PROMPT ▸ Type out the complete listing below word for word, without its pictures.
=== RAW DATA ===
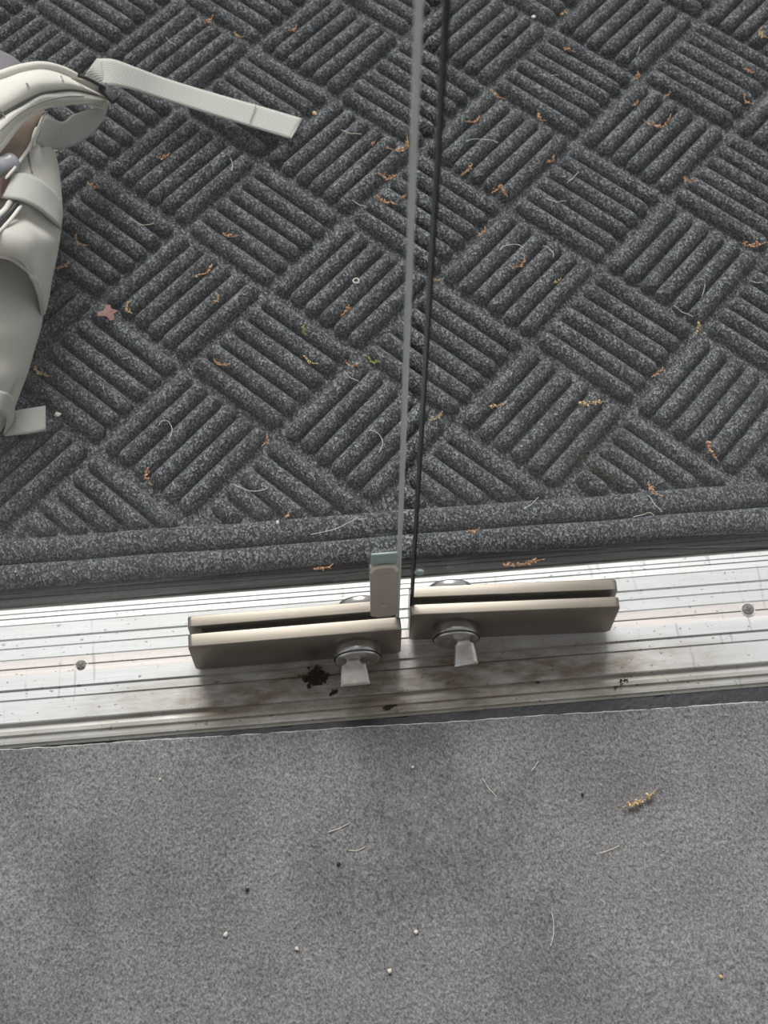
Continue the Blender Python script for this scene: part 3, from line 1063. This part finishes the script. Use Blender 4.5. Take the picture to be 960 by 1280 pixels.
# long loose strap
strap = remember(sheet('strap', [
    [(121, 73, .064), (142, 74, .066), (170, 84, .058), (205, 97, .044), (260, 114, .030), (320, 131, .020), (378, 148, .012)],
    [(129, 106, .060), (142, 107, .058), (167, 112, .050), (202, 123, .038), (256, 140, .026), (311, 157, .017), (363, 173, .010)]],
    M['webstrap'], bp, 70, 8, .0015))
for t in range(6):
    a_, b_ = t / 6, (t + .6) / 6
    tube('strap_stitch', [px(320 - 8 * a_, 132 + 22 * a_, .0215 - .003 * a_), px(320 - 8 * b_, 132 + 22 * b_, .0215 - .003 * b_)], .0006, M['stitch'], strap)
tube('strap_hem', [px(378, 148, .0125), px(363, 172.5, .0105)], .0011, M['webtab'], strap)
sheet('strap_fold', [
    [(104, 97, .058), (112, 85, .066), (121, 73, .0655)],
    [(131, 110, .056), (129, 96, .062), (126, 76, .0655)]], M['web'], bp, 12, 8, .0015)
# black ladder-lock
bk = tube('buckle', catmull([px(97, 94, .108), px(108, 98, .104), px(120, 104, .094), px(132, 111, .080)], 14), .0017, M['buckle'], bp)
bk['label'] = 'black plastic ladder-lock'
bm = bmesh.new()
bm_box(bm, -.010, .010, -.0045, .0045, -.003, .003, .0012)
me = bm_mesh('buckle_body', bm)
me.transform(Matrix.Translation(px(136, 117, .078)) @ Euler((0, math.radians(15), math.radians(-50))).to_matrix().to_4x4())
link('buckle_body', me, M['buckle'], bk)
tube('buckle_thread', [px(136, 124, .062), px(138, 136, .050)], .0006, M['thread'], bk)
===
ANSWER IN FULL ▸
Continue the Blender Python script for this scene: part 3, from line 1063. This part finishes the script. Use Blender 4.5. Take the picture to be 960 by 1280 pixels.
# long loose strap
strap = remember(sheet('strap', [
    [(121, 73, .064), (142, 74, .066), (170, 84, .058), (205, 97, .044), (260, 114, .030), (320, 131, .020), (378, 148, .012)],
    [(129, 106, .060), (142, 107, .058), (167, 112, .050), (202, 123, .038), (256, 140, .026), (311, 157, .017), (363, 173, .010)]],
    M['webstrap'], bp, 70, 8, .0015))
for t in range(6):
    a_, b_ = t / 6, (t + .6) / 6
    tube('strap_stitch', [px(320 - 8 * a_, 132 + 22 * a_, .0215 - .003 * a_), px(320 - 8 * b_, 132 + 22 * b_, .0215 - .003 * b_)], .0006, M['stitch'], strap)
tube('strap_hem', [px(378, 148, .0125), px(363, 172.5, .0105)], .0011, M['webtab'], strap)
sheet('strap_fold', [
    [(104, 97, .058), (112, 85, .066), (121, 73, .0655)],
    [(131, 110, .056), (129, 96, .062), (126, 76, .0655)]], M['web'], bp, 12, 8, .0015)
# black ladder-lock
bk = tube('buckle', catmull([px(97, 94, .108), px(108, 98, .104), px(120, 104, .094), px(132, 111, .080)], 14), .0017, M['buckle'], bp)
bk['label'] = 'black plastic ladder-lock'
bm = bmesh.new()
bm_box(bm, -.010, .010, -.0045, .0045, -.003, .003, .0012)
me = bm_mesh('buckle_body', bm)
me.transform(Matrix.Translation(px(136, 117, .078)) @ Euler((0, math.radians(15), math.radians(-50))).to_matrix().to_4x4())
link('buckle_body', me, M['buckle'], bk)
tube('buckle_thread', [px(136, 124, .062), px(138, 136, .050)], .0006, M['thread'], bk)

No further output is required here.